● **EXERCISE BRIEF**
From the first line of the data through the line containing "COL = SC.collection", return each line exactly.

● **DATA SECTION**

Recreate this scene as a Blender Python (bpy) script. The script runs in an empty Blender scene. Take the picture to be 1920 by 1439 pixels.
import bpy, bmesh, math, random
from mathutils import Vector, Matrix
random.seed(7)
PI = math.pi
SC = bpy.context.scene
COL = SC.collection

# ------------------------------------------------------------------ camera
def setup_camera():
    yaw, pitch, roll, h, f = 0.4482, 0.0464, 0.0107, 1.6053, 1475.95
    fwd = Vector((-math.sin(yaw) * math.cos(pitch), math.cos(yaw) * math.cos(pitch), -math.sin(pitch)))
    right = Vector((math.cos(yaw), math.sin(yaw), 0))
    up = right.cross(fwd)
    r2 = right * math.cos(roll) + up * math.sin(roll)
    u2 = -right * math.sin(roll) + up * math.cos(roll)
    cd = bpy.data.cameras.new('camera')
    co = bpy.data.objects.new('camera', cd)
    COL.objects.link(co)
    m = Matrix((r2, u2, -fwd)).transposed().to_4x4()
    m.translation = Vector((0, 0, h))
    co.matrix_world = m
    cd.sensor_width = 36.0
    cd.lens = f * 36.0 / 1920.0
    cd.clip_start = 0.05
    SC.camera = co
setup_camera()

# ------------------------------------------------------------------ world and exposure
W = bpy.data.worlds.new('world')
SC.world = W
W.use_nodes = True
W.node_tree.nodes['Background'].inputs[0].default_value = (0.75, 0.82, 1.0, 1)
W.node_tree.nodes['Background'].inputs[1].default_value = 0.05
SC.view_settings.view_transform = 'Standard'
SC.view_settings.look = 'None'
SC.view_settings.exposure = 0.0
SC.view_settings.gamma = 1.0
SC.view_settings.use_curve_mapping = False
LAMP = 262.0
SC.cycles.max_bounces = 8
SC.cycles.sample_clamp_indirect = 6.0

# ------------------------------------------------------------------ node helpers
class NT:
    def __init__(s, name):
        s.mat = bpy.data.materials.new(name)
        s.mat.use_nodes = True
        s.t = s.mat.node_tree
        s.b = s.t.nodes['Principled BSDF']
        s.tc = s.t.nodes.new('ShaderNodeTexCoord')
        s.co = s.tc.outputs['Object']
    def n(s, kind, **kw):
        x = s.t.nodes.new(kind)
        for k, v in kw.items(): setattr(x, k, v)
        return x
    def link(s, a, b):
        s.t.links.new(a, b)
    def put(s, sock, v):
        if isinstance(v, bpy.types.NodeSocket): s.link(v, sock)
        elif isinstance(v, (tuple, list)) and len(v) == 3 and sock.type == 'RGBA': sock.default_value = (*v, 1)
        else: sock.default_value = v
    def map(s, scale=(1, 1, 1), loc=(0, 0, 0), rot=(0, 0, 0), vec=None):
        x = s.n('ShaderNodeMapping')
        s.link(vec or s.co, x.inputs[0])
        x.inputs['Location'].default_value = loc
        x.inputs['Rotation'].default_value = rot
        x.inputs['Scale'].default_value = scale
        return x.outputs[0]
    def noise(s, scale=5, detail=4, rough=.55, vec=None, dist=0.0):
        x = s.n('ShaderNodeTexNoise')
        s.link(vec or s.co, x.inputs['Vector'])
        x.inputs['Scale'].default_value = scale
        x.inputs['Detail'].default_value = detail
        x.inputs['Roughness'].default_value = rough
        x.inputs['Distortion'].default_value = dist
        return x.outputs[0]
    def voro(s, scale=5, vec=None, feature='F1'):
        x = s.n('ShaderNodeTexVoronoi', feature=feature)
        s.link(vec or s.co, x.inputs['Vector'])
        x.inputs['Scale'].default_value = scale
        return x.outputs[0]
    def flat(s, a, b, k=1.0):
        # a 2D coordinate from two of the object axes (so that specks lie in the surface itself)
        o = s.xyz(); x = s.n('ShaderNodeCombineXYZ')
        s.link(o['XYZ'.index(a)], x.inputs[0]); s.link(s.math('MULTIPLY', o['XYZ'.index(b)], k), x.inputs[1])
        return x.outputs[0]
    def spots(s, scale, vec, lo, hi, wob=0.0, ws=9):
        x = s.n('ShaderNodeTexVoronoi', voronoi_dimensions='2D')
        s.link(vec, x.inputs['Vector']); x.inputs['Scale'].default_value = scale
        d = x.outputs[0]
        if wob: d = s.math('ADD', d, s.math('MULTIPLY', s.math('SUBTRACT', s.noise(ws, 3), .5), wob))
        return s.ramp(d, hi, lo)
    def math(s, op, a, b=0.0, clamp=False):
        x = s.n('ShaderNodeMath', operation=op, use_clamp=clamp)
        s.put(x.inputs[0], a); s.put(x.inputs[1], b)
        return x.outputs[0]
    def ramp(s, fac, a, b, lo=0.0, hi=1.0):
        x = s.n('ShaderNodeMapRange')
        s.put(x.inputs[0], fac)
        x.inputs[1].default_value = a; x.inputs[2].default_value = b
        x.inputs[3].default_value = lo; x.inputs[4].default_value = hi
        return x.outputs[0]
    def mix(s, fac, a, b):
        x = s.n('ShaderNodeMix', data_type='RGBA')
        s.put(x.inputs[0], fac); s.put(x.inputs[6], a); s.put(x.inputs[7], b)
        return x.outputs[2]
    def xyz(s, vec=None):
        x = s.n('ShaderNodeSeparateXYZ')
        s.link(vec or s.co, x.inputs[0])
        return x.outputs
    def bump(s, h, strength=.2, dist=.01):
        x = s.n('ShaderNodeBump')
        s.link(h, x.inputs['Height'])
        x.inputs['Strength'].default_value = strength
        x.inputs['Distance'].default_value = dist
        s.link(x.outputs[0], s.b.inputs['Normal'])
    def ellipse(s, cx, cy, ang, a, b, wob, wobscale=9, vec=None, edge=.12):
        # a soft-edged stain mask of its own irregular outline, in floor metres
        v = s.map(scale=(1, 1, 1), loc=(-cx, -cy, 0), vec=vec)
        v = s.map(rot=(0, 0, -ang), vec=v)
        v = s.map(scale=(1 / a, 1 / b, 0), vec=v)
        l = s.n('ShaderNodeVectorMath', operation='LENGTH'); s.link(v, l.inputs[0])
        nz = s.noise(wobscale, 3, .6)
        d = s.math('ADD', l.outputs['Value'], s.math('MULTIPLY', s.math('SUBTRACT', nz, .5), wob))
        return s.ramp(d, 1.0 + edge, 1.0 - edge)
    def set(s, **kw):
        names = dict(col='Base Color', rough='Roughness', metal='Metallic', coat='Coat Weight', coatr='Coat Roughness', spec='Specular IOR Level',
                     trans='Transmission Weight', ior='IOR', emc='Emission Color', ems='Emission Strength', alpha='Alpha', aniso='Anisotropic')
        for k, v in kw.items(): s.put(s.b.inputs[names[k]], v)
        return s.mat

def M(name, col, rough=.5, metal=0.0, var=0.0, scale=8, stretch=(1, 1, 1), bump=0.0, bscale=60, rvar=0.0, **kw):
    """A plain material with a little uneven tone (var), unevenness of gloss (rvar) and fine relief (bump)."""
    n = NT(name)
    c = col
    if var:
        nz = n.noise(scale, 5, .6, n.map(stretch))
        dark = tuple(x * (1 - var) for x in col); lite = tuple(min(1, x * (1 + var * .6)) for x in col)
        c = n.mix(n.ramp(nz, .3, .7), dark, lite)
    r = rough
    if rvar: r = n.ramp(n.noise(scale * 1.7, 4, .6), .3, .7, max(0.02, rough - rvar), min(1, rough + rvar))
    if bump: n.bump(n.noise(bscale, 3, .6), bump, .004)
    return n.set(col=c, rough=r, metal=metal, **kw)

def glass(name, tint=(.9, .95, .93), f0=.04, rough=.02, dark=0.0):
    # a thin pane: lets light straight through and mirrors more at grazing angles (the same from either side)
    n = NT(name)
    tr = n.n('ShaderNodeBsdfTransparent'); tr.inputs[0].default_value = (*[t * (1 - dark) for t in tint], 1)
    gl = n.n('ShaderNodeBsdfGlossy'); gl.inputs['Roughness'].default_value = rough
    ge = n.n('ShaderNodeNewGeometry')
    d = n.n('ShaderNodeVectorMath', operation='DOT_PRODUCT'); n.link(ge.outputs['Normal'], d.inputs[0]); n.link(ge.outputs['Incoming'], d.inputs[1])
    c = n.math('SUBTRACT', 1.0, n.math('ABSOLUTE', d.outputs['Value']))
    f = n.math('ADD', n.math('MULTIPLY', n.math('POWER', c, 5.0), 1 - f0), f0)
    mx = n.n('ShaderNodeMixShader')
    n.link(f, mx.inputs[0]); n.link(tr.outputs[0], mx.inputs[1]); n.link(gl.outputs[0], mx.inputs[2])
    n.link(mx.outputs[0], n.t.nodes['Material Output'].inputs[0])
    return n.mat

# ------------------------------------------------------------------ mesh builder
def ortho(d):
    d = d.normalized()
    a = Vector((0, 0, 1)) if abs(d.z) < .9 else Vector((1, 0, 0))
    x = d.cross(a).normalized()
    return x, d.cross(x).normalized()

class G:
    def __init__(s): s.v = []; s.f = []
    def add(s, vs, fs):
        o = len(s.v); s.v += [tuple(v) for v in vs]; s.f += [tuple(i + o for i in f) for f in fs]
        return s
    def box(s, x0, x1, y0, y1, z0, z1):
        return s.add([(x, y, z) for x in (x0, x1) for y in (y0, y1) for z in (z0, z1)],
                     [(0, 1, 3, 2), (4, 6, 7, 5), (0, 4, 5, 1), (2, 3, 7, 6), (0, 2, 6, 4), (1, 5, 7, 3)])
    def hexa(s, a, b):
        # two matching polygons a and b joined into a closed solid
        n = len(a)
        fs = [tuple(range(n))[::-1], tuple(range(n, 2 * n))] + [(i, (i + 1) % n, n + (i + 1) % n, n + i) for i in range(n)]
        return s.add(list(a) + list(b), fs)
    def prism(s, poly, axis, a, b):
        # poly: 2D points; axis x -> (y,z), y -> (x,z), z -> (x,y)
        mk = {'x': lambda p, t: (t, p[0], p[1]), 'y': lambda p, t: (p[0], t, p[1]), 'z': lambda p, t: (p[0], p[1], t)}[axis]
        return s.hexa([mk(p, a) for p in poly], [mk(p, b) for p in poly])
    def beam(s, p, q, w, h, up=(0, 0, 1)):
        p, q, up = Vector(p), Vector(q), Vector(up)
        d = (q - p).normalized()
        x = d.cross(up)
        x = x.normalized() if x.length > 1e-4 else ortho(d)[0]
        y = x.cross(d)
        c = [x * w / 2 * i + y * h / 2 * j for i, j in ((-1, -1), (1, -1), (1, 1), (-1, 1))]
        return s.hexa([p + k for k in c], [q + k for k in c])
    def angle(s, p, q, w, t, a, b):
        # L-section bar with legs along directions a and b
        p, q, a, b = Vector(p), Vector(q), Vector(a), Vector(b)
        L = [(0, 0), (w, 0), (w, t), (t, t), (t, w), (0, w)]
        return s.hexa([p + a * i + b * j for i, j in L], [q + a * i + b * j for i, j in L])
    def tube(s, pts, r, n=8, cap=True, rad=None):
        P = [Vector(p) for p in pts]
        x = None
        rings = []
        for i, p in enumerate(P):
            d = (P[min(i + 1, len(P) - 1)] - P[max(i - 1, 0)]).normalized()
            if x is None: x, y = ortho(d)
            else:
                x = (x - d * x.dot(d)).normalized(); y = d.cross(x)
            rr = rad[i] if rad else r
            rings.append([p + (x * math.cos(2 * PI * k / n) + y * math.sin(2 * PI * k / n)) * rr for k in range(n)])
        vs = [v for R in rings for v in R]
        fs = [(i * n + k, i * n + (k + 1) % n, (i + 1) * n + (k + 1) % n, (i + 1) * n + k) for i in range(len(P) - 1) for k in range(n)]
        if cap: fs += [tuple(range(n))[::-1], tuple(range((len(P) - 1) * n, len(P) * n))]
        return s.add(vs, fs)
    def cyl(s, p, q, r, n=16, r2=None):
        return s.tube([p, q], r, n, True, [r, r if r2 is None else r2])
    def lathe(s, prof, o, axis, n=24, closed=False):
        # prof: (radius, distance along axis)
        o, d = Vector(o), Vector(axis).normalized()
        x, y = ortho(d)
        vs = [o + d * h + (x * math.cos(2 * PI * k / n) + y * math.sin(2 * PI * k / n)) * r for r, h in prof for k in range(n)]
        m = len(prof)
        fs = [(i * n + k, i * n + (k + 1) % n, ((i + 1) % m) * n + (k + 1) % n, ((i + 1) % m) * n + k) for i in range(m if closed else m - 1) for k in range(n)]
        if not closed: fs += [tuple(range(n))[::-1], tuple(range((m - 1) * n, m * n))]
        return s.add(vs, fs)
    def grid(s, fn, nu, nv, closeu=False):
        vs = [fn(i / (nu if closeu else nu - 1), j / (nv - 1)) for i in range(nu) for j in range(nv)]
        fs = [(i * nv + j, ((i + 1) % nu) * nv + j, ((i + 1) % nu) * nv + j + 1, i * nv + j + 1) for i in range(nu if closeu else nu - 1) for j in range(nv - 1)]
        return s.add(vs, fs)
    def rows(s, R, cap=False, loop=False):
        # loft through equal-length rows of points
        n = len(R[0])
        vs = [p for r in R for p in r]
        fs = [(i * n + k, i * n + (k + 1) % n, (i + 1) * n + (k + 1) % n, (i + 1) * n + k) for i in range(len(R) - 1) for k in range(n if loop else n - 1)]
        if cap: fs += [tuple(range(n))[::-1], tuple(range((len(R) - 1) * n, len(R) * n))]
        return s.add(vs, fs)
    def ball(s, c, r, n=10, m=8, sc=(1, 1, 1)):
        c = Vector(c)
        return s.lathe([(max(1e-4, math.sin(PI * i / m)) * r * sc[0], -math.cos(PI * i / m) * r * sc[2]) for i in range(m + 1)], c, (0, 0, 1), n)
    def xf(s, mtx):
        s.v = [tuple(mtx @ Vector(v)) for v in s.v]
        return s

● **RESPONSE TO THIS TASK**
Recreate this scene as a Blender Python (bpy) script. The script runs in an empty Blender scene. Take the picture to be 1920 by 1439 pixels.
import bpy, bmesh, math, random
from mathutils import Vector, Matrix
random.seed(7)
PI = math.pi
SC = bpy.context.scene
COL = SC.collection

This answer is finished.